Being a writer, I suppose I ought to blog about what I do from time to time. Pretty pictures are all well and good, but if one of them is worth a thousand words, well, there's still all those words.
I've had short stories on my mind for a while. I don't actually read all that many of them and I almost never write them. But a few years ago I was one of the judges on the Edgar Awards panel for short fiction. We had to wade our way through over 600 submissions. This year I was one of three editors of the short story anthology MURDER IN LA LA LAND, put out by Sisters in Crime's Los Angeles chapter. (I'm also on the board - speakers bureau director.) For that, I went over 74 submissions. And, I've recently had my first ever short story published, in DARK VALENTINE magazine. And even more, my second short story will be published next year in an anthology called BANGKOK NOIR.
Here's what I think about short stories. Most of them suck. (But, I'd probably also say that about most books, movies, TV shows, CDs, etc. - so you short story writers, don't take any special umbrage from that.)
Here's why most short stories suck.
They don't get off to a fast enough start. Ideally a short story should grab my attention in its very first sentence, or paragraph, or absolutely no later than about its third paragraph. This is the one thing that made wading through all those 600 plus Edgar and 74 anthology submissions tolerable. If a story hadn't got me in its grip by the end of the third paragraph, I didn't even bother reading any further. There is a slim, very slim, chance that a story that isn't quick off the block might somehow turn itself around and manage to become at least okay, but there is almost no chance it will be any better than merely okay.
They try to do too much. A short story isn't a summary of a novel, or an outline for a novel, or even an idea for a novel. It is a self-contained unit that deals with a small or focused enough story that it doesn't need to be expanded upon. It can deal with big ideas and have broad implications, but it shouldn't leave its reader wanting more - other than, ideally, more, different short stories by the same writer. Some writers use short stories to try out ideas that might eventually find their way into novels. They can develop characters who they later want to use in novels. But if a short story wants to be a novel, write the damn novel.
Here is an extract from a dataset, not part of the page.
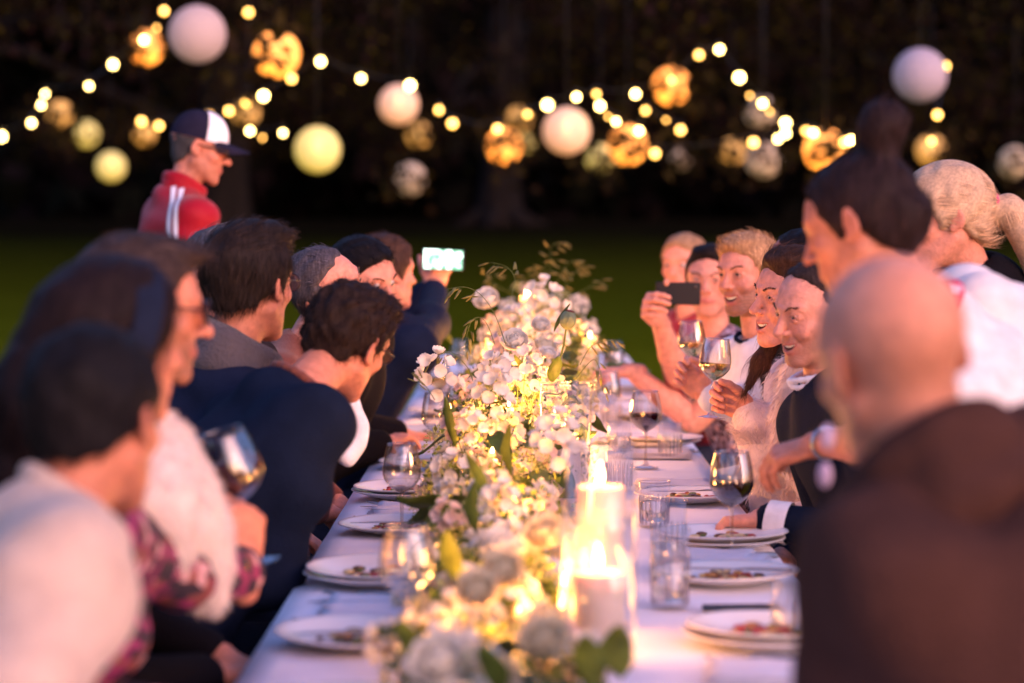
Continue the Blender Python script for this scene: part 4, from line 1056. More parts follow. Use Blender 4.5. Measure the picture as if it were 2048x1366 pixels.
def napkin_mesh(seed):
    mb = MB(); r_ = random.Random(seed)
    for l in range(3):
        nx_, ny_ = 10, 10; vs = []; w, hh = 0.10 - l * 0.004, 0.085 - l * 0.003
        for j in range(ny_):
            for i in range(nx_):
                x = -w + 2 * w * i / 9; y = -hh + 2 * hh * j / 9; vs.append((x + 0.004 * r_.random(), y, 0.004 + l * 0.005 + 0.005 * noise.noise(Vector((x * 16, y * 16, seed + l * 3))) + 0.0015))
        o = len(vs); vs += [(a, b_, c - 0.0035) for a, b_, c in vs]
        fs = [(j * nx_ + i, j * nx_ + i + 1, (j + 1) * nx_ + i + 1, (j + 1) * nx_ + i) for j in range(ny_ - 1) for i in range(nx_ - 1)]
        fs += [tuple(o + q for q in f_[::-1]) for f_ in fs]
        edge = [i for i in range(nx_)] + [j * nx_ + nx_ - 1 for j in range(1, ny_)] + [(ny_ - 1) * nx_ + i for i in range(nx_ - 2, -1, -1)] + [j * nx_ for j in range(ny_ - 2, 0, -1)]
        for a, b_ in zip(edge, edge[1:] + edge[:1]): fs.append((b_, a, o + a, o + b_))
        mb.add(vs, fs)
    return mb.mesh('napkin', M['napkin'])
NAPK = [napkin_mesh(1), napkin_mesh(2)]

def put(name, me, loc, rz, label, cat, group, kids=(), tilt=None):
    o = link(name, me, None, label, cat, group); o.location = loc; o.rotation_euler = (tilt[0] if tilt else 0, tilt[1] if tilt else 0, rz)
    for kn, km in kids: link(kn, km, o)
    return o

def wine_meshes(hb=0.20, rb=0.042, wine=None, level=0.45):
    """bowl, stem with foot, wine"""
    zb = hb * 0.46; H_ = hb - zb
    def R_(t): return rb * (math.sin(min(t / 0.42, 1) * math.pi / 2) ** 0.75 if t < 0.42 else 1 - 0.24 * ((t - 0.42) / 0.58) ** 1.6)
    prof = [(max(R_(t), 0.0015), zb + H_ * t) for t in np.linspace(0.0, 1, 26)]
    inner = [(max(r_ - 0.0012, 0.001), z + (0.0025 if i < 3 else 0)) for i, (r_, z) in enumerate(prof)][::-1]
    mb = MB(); mb.lathe(prof + inner, 40); bowl = mb.mesh('bowl', M['glass_wine'])
    mb = MB(); mb.lathe([(0, zb + 0.003), (0.006, zb + 0.001), (0.0042, zb - 0.008), (0.0034, zb * 0.5), (0.004, 0.018), (0.010, 0.007), (0.026, 0.003), (0.036, 0.0016), (0.0365, 0.0004), (0, 0.0002)], 28); stem = mb.mesh('stem', M['glass_rim'])
    mb = MB(); mb.tube([(prof[-1][0] * math.cos(a), prof[-1][0] * math.sin(a), hb) for a in np.linspace(0, 2 * math.pi, 33)], 0.0009, 6, False); rim = mb.mesh('rim', M['glass_rim'])
    out = [('bowl', bowl), ('stem', stem), ('rim', rim)]
    if wine:
        ts = np.linspace(0.02, level, 16); pr = [(0, zb + H_ * 0.02 + 0.003)] + [(max(R_(t) - 0.0016, 0.001), zb + H_ * t + 0.001) for t in ts] + [(0, zb + H_ * level + 0.001)]
        mb = MB(); mb.lathe(pr, 36); out.append(('wine', mb.mesh('wine', M[wine])))
    return out
def tumbler_meshes(h_=0.10, r_=0.036, water=0.0):
    mb = MB(); pr = [(0, 0.0), (r_ * .86, 0.0), (r_ * .9, 0.004), (r_, h_), (r_ - 0.0018, h_), (r_ * .9 - 0.003, 0.012), (0, 0.010)]
    mb.lathe(pr, 24); out = [('wall', mb.mesh('wall', M['glass']))]
    # cut pattern: raised vertical ribs
    mb = MB()
    for i in range(18):
        a = i * 2 * math.pi / 18; c, s_ = math.cos(a), math.sin(a); mb.tube([(c * r_ * .90, s_ * r_ * .90, 0.006), (c * r_ * .98, s_ * r_ * .98, h_ * .68)], [0.0028, 0.0012], 5)
    out.append(('cut_ribs', mb.mesh('cut_ribs', M['glass_rim'])))
    mb = MB(); mb.tube([((r_ - .0008) * math.cos(a), (r_ - .0008) * math.sin(a), h_) for a in np.linspace(0, 2 * math.pi, 29)], 0.0011, 6, False); out.append(('rim', mb.mesh('rim', M['glass_rim'])))
    if water:
        mb = MB(); mb.lathe([(0, 0.0125), (r_ * .87 - .002, 0.0125), (r_ * (.9 + .1 * water) - .0026, h_ * water), (0, h_ * water)], 24); out.append(('water', mb.mesh('water', M['water'])))
    return out
def place_glass(name, parts, loc, label, cat, group, rz=0.0, tilt=None):
    t = thing(name, label, cat, loc, rz, group)
    if tilt: t.rotation_euler = (tilt[0], tilt[1], rz)
    for kn, km in parts: link(kn, km, t)
    return t
W_RED = wine_meshes(0.215, 0.046, 'red_wine', 0.45); W_EMPTY = wine_meshes(0.215, 0.043, None); W_DREG = wine_meshes(0.205, 0.042, 'red_wine', 0.12)
W_WHITE = wine_meshes(0.20, 0.0405, 'white_wine', 0.42); TUMB = tumbler_meshes(); TUMBW = tumbler_meshes(0.10, 0.036, 0.55); TUMBT = tumbler_meshes(0.14, 0.036, 0.4)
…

They do too little. You know the word "story?" Well, it means something. A short story shouldn't simply be a vignette, a slice of life, a snapshot of something. It needs a beginning, middle and end. The plot needs to go somewhere and get somewhere.
Short stories, at least good ones, aren't easy to write. They're hard. Some people have an easier time writing them than novels, but even those people work just as hard on them, if they do a good job of it, as novelists do on their longer stories. I find that on a per-word basis, short stories are harder for me to write than longer pieces.
As for "fucking dialog," it's on my mind this morning because last night I started, for the third time, trying to watch the TV series that everyone else on the planet, other than me, seems to love - THE WIRE.
(For those of you who have a sudden visceral reaction of, "what the hell's wrong with this guy, he doesn't love The Wire?" Get over yourselves. I'll admit I probably am missing a few braincells here and there, but you probably are, too. How do you, after all, feel about the movie CHRISTINE - one of the all time greats?)
I will admit that watching the first episode, for the third time, last night, I liked a lot more about it than I have on previous viewings. I liked the characters. I liked the apparent developing plot lines. I liked the camerawork. I enjoyed much of the dialog.
But something about the dialog bothered me as much this time around as on the previous attempts - all the fucking swearing.
Now do not get me wrong. I have no objection to swearing. Many of the characters in my own books swear, a lot. Some of them in multiple languages. One of my all time favorite scenes in anything ever, was the lengthy conversation in DEADWOOD between Al Swearingen (sp?) and the boss of the Chinese community in the town, in which the only word they used was "cocksucker." I don't even have any objection to gratuitous swearing, or swearing used for no purpose other than to shake up or even piss off the reader.
But THE WIRE is, quite obviously, an attempt at gritty realism. And I'm sorry, but its dialog is lazy. Every single fucking character is swearing in nearly every single fucking sentence of practically every cocksucking, motherfucking, big hard dick in the ear conversation that they have. That is just plain bullshit. It is fuck-stupid, limp-dicked, sloppy television writing code for: "hey, look at me everybody, I'm a gritty realistic drama."
People, real people, don't talk that way. Real people don't talk any particular way. Even real people in small, close-knit communities don't always talk the same way as each other, even when they do share a number of linguistic similarities. I've been around lots of real people in lots of different circumstances in small tightly knit groups and big ones and oddly enough they don't all talk alike all the time. I know cops who barely swear at all and seem uncomfortable when people are swearing around them. I know cops who need a translator for people who don't know all the up to date slang and swear words. Same with crooks.
In writing, all writing, even the kind that gets done for television, one of the most important ways to define characters is through the way they talk. If all of your characters talk the same way, maybe you can create a sense of community between them, (and in THE WIRE, a twisted sense of community between the cops and crooks), but it's at the expense of them as individual characters and at the expense of realism.
So now go ahead all you THE WIRE lovers, let me have it.